▼▼▼
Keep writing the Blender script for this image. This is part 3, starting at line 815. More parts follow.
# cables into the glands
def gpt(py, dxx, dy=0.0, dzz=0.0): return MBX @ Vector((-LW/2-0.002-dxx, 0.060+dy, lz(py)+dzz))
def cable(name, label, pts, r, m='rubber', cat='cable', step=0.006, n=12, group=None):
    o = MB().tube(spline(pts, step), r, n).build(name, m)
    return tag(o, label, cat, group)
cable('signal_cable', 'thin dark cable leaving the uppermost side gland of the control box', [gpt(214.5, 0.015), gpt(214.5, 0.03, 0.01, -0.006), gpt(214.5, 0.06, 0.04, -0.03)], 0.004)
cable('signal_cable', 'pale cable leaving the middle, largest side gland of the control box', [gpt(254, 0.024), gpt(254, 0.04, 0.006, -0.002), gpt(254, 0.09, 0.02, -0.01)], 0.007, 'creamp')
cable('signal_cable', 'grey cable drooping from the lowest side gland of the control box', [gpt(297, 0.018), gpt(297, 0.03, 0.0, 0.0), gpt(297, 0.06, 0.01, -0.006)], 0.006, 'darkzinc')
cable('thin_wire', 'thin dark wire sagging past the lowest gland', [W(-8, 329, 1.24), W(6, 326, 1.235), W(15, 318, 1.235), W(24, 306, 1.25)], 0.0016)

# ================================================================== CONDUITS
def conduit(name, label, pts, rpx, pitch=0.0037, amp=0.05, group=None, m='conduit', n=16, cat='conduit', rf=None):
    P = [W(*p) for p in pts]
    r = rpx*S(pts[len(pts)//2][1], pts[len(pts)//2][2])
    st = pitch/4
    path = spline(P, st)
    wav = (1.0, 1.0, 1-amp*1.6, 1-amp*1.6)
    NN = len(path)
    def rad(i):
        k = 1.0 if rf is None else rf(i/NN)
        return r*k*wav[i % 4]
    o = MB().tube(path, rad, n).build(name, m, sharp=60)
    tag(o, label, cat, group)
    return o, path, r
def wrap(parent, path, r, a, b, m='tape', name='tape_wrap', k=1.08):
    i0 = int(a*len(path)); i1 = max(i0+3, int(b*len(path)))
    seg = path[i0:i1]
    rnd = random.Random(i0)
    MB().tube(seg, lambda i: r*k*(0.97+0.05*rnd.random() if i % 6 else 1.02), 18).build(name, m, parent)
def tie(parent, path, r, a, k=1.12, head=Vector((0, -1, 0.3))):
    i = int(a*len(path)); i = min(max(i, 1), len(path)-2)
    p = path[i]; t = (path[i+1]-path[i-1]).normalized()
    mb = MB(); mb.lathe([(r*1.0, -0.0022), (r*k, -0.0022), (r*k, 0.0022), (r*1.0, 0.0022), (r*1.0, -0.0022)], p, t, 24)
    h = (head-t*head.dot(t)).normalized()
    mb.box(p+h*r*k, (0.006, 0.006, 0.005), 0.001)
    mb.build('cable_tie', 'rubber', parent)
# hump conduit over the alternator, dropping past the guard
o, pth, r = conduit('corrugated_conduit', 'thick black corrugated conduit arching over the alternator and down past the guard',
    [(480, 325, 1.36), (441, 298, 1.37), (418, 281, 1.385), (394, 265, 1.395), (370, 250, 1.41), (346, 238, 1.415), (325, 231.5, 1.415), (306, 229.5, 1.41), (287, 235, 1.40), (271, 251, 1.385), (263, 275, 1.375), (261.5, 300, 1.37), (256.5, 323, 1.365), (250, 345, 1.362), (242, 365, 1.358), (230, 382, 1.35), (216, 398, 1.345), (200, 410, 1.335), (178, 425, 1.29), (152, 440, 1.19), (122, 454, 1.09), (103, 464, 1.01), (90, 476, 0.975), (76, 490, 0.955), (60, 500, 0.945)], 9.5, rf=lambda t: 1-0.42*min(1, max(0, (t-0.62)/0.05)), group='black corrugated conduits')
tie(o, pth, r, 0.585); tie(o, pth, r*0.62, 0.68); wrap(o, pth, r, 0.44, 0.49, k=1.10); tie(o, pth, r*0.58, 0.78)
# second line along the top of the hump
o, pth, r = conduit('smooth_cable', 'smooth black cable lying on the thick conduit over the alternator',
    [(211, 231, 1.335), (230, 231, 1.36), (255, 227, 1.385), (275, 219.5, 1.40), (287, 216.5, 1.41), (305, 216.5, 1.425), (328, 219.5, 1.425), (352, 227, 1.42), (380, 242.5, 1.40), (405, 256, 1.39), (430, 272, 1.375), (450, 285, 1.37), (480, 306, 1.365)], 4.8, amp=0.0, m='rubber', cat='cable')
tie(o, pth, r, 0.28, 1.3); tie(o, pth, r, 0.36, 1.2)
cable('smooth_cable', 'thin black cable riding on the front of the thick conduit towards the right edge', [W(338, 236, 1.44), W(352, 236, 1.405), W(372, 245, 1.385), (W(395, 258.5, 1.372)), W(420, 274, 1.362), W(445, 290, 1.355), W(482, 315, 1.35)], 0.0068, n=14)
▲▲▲
- [WHAT IS NEEDED] Quote the entire listing above exactly.

- [EXERCISE ANSWER]
Keep writing the Blender script for this image. This is part 3, starting at line 815. More parts follow.
# cables into the glands
def gpt(py, dxx, dy=0.0, dzz=0.0): return MBX @ Vector((-LW/2-0.002-dxx, 0.060+dy, lz(py)+dzz))
def cable(name, label, pts, r, m='rubber', cat='cable', step=0.006, n=12, group=None):
    o = MB().tube(spline(pts, step), r, n).build(name, m)
    return tag(o, label, cat, group)
cable('signal_cable', 'thin dark cable leaving the uppermost side gland of the control box', [gpt(214.5, 0.015), gpt(214.5, 0.03, 0.01, -0.006), gpt(214.5, 0.06, 0.04, -0.03)], 0.004)
cable('signal_cable', 'pale cable leaving the middle, largest side gland of the control box', [gpt(254, 0.024), gpt(254, 0.04, 0.006, -0.002), gpt(254, 0.09, 0.02, -0.01)], 0.007, 'creamp')
cable('signal_cable', 'grey cable drooping from the lowest side gland of the control box', [gpt(297, 0.018), gpt(297, 0.03, 0.0, 0.0), gpt(297, 0.06, 0.01, -0.006)], 0.006, 'darkzinc')
cable('thin_wire', 'thin dark wire sagging past the lowest gland', [W(-8, 329, 1.24), W(6, 326, 1.235), W(15, 318, 1.235), W(24, 306, 1.25)], 0.0016)

# ================================================================== CONDUITS
def conduit(name, label, pts, rpx, pitch=0.0037, amp=0.05, group=None, m='conduit', n=16, cat='conduit', rf=None):
    P = [W(*p) for p in pts]
    r = rpx*S(pts[len(pts)//2][1], pts[len(pts)//2][2])
    st = pitch/4
    path = spline(P, st)
    wav = (1.0, 1.0, 1-amp*1.6, 1-amp*1.6)
    NN = len(path)
    def rad(i):
        k = 1.0 if rf is None else rf(i/NN)
        return r*k*wav[i % 4]
    o = MB().tube(path, rad, n).build(name, m, sharp=60)
    tag(o, label, cat, group)
    return o, path, r
def wrap(parent, path, r, a, b, m='tape', name='tape_wrap', k=1.08):
    i0 = int(a*len(path)); i1 = max(i0+3, int(b*len(path)))
    seg = path[i0:i1]
    rnd = random.Random(i0)
    MB().tube(seg, lambda i: r*k*(0.97+0.05*rnd.random() if i % 6 else 1.02), 18).build(name, m, parent)
def tie(parent, path, r, a, k=1.12, head=Vector((0, -1, 0.3))):
    i = int(a*len(path)); i = min(max(i, 1), len(path)-2)
    p = path[i]; t = (path[i+1]-path[i-1]).normalized()
    mb = MB(); mb.lathe([(r*1.0, -0.0022), (r*k, -0.0022), (r*k, 0.0022), (r*1.0, 0.0022), (r*1.0, -0.0022)], p, t, 24)
    h = (head-t*head.dot(t)).normalized()
    mb.box(p+h*r*k, (0.006, 0.006, 0.005), 0.001)
    mb.build('cable_tie', 'rubber', parent)
# hump conduit over the alternator, dropping past the guard
o, pth, r = conduit('corrugated_conduit', 'thick black corrugated conduit arching over the alternator and down past the guard',
    [(480, 325, 1.36), (441, 298, 1.37), (418, 281, 1.385), (394, 265, 1.395), (370, 250, 1.41), (346, 238, 1.415), (325, 231.5, 1.415), (306, 229.5, 1.41), (287, 235, 1.40), (271, 251, 1.385), (263, 275, 1.375), (261.5, 300, 1.37), (256.5, 323, 1.365), (250, 345, 1.362), (242, 365, 1.358), (230, 382, 1.35), (216, 398, 1.345), (200, 410, 1.335), (178, 425, 1.29), (152, 440, 1.19), (122, 454, 1.09), (103, 464, 1.01), (90, 476, 0.975), (76, 490, 0.955), (60, 500, 0.945)], 9.5, rf=lambda t: 1-0.42*min(1, max(0, (t-0.62)/0.05)), group='black corrugated conduits')
tie(o, pth, r, 0.585); tie(o, pth, r*0.62, 0.68); wrap(o, pth, r, 0.44, 0.49, k=1.10); tie(o, pth, r*0.58, 0.78)
# second line along the top of the hump
o, pth, r = conduit('smooth_cable', 'smooth black cable lying on the thick conduit over the alternator',
    [(211, 231, 1.335), (230, 231, 1.36), (255, 227, 1.385), (275, 219.5, 1.40), (287, 216.5, 1.41), (305, 216.5, 1.425), (328, 219.5, 1.425), (352, 227, 1.42), (380, 242.5, 1.40), (405, 256, 1.39), (430, 272, 1.375), (450, 285, 1.37), (480, 306, 1.365)], 4.8, amp=0.0, m='rubber', cat='cable')
tie(o, pth, r, 0.28, 1.3); tie(o, pth, r, 0.36, 1.2)
cable('smooth_cable', 'thin black cable riding on the front of the thick conduit towards the right edge', [W(338, 236, 1.44), W(352, 236, 1.405), W(372, 245, 1.385), (W(395, 258.5, 1.372)), W(420, 274, 1.362), W(445, 290, 1.355), W(482, 315, 1.35)], 0.0068, n=14)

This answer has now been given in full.